There was a proprietary claim pleaded against Syntax, on which at trial SKAT asked for hypothetical declaratory relief, i.e. a declaration that if Syntax had retained sums paid to it by SKAT, or their traceable proceeds, then it held the same on trust for SKAT. At trial, SKAT made no attempt that I could identify to prove that Syntax has retained anything traceable to sums paid to it by SKAT now some 10 years or so ago. I am not satisfied that it is appropriate to grant declaratory relief in those circumstances. That makes it unnecessary to consider a possible complication I identified in preparing this judgment, but which was not addressed at trial, namely that the default judgment in any event was only for an amount to be determined by the court in respect of SKAT’s claims for monetary relief.
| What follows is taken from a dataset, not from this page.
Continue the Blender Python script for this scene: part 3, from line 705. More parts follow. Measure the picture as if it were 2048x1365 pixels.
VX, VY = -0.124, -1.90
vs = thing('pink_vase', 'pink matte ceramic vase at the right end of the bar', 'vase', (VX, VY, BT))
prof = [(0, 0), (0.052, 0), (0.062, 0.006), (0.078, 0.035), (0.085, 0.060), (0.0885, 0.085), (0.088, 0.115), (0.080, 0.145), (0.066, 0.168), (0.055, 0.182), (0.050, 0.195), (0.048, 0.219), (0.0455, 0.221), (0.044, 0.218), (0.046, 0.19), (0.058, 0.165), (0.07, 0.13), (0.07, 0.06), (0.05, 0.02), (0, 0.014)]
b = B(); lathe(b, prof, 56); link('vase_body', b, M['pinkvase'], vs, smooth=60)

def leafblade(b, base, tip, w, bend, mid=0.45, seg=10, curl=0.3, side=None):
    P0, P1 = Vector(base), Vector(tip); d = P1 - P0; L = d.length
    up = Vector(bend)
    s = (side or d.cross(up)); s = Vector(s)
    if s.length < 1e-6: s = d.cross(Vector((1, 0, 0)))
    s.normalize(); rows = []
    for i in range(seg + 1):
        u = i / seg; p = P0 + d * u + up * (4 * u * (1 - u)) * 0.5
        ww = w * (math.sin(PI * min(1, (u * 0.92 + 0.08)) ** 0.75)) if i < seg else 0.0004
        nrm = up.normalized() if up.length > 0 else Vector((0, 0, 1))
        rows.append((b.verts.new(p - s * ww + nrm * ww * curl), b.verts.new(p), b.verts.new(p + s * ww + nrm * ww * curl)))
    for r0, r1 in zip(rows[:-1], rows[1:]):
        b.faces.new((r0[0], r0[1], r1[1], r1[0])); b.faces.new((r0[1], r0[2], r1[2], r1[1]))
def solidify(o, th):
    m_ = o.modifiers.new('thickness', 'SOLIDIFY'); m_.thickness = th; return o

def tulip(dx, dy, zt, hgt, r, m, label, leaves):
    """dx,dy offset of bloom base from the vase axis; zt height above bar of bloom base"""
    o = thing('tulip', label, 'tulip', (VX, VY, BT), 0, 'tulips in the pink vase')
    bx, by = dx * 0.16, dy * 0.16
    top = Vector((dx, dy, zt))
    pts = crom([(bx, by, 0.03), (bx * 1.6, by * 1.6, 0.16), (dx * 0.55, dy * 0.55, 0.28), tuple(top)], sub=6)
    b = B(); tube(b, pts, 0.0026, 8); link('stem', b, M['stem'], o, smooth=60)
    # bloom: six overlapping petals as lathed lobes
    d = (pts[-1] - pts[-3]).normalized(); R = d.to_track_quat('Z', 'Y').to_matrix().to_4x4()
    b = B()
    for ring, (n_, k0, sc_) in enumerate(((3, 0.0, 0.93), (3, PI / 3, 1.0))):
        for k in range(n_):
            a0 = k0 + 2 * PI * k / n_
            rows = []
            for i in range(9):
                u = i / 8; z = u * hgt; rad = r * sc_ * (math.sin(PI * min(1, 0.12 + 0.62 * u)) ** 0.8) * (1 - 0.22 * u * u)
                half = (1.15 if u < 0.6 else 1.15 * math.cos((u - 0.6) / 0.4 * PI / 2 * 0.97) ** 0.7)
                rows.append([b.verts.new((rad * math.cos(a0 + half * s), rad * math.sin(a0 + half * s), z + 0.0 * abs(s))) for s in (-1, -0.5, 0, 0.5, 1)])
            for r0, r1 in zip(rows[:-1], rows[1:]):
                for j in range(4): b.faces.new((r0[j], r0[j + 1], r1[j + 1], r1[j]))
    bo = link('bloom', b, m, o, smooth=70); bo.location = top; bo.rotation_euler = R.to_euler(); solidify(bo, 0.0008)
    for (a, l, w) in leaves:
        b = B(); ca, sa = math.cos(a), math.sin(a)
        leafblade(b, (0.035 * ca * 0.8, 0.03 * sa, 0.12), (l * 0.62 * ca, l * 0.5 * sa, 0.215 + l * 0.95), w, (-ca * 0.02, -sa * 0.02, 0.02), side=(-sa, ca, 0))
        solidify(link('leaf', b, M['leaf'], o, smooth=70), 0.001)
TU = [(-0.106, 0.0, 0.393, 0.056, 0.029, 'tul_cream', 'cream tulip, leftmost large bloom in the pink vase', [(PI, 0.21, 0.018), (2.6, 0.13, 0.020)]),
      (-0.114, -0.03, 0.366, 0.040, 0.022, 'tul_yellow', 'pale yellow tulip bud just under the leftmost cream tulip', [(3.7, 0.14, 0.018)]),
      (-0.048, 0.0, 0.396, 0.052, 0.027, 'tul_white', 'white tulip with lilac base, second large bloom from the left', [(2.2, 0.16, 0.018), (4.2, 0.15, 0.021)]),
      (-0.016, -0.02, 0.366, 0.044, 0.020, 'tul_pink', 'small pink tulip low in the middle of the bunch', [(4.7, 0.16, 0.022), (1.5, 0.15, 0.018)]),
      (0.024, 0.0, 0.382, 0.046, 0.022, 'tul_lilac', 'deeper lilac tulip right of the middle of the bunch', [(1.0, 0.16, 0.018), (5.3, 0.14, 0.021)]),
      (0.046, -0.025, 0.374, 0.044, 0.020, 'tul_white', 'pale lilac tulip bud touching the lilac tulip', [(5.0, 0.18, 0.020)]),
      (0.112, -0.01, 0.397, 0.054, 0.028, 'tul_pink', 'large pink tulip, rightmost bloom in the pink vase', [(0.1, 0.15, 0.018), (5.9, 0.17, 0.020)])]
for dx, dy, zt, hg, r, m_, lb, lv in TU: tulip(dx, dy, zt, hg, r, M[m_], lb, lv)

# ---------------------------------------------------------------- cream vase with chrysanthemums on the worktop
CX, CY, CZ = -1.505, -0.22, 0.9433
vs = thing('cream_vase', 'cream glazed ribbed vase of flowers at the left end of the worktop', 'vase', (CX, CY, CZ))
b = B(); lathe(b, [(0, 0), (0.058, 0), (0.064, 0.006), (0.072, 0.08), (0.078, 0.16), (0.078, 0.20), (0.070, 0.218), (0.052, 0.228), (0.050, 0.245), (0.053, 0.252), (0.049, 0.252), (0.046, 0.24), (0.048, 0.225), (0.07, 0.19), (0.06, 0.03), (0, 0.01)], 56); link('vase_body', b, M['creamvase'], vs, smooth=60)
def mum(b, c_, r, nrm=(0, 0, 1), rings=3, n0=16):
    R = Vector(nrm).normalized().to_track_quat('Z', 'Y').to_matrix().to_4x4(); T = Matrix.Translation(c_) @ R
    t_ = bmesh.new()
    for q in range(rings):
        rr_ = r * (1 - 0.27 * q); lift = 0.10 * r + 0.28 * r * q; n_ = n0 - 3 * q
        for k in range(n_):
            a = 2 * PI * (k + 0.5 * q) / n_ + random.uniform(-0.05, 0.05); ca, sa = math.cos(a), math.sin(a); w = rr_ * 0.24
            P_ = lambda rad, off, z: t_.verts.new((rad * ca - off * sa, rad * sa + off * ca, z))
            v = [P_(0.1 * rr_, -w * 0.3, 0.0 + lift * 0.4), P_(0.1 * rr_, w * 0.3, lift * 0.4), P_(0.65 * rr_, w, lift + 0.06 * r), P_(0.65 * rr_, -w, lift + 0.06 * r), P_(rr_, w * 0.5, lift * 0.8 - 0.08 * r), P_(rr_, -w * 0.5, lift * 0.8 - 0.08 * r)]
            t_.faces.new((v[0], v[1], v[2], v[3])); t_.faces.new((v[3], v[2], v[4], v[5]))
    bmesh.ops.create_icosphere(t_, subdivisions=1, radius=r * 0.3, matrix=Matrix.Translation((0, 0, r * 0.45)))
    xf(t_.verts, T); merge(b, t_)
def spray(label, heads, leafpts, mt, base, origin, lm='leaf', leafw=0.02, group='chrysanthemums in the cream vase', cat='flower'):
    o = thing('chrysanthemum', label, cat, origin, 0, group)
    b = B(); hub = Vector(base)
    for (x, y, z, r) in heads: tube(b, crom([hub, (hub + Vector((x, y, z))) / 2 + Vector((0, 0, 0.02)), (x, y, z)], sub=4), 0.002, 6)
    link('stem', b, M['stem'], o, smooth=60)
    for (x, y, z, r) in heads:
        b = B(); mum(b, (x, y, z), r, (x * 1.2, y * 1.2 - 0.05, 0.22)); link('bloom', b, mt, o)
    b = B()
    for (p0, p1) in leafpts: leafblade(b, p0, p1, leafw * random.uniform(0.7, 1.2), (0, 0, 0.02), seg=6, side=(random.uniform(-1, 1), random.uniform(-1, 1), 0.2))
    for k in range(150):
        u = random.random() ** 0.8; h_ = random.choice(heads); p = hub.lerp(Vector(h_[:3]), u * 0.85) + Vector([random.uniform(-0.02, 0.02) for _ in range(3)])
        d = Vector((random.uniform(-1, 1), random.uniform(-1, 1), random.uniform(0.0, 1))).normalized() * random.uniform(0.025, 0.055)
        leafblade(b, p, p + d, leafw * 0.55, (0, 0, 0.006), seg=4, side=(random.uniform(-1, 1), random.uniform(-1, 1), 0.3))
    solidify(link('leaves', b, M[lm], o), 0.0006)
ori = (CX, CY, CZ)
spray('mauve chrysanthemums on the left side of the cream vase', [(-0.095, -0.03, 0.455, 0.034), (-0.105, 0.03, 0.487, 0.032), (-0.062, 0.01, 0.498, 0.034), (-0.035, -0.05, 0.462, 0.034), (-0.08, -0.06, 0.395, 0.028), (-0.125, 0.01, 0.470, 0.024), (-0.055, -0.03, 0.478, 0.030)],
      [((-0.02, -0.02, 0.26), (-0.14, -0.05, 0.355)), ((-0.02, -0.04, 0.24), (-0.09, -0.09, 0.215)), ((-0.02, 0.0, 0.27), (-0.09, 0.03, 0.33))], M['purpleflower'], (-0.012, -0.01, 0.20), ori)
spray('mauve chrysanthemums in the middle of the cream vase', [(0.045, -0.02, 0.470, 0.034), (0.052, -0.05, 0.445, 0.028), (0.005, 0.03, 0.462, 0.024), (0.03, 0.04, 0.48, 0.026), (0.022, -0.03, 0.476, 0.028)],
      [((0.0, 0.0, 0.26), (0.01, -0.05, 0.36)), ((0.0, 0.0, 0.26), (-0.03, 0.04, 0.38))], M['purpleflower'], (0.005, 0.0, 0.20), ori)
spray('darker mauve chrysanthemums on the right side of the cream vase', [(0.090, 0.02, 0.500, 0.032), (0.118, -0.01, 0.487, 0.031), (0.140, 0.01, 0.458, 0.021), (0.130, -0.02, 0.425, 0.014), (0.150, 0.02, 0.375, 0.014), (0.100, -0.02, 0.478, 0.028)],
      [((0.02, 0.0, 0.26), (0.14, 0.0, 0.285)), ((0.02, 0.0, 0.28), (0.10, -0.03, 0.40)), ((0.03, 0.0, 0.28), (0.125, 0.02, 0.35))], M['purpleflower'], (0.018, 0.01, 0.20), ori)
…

It was obtained upon an application by SKAT supported by a solicitors’ witness statement that made no mention of the claims for declaratory relief. If I might otherwise have contemplated granting any declaration, I would have given SKAT an opportunity to address that complication before making a final decision.

627.

Finally, as well as being the subject of that default judgment in the Second Claim, Syntax was also a defendant to the First Claim (see paragraph 30 above, and Appendix 1 below). Judgment in default was entered against Syntax in the First Claim on 31 August 2018, but by a Consent Order dated 6 February 2024 all further proceedings against Syntax in that Claim were stayed, with no order as to costs. I shall ask counsel for SKAT to assist me as to whether any further order needs to be or should be made now in respect of the First Claim as against Syntax.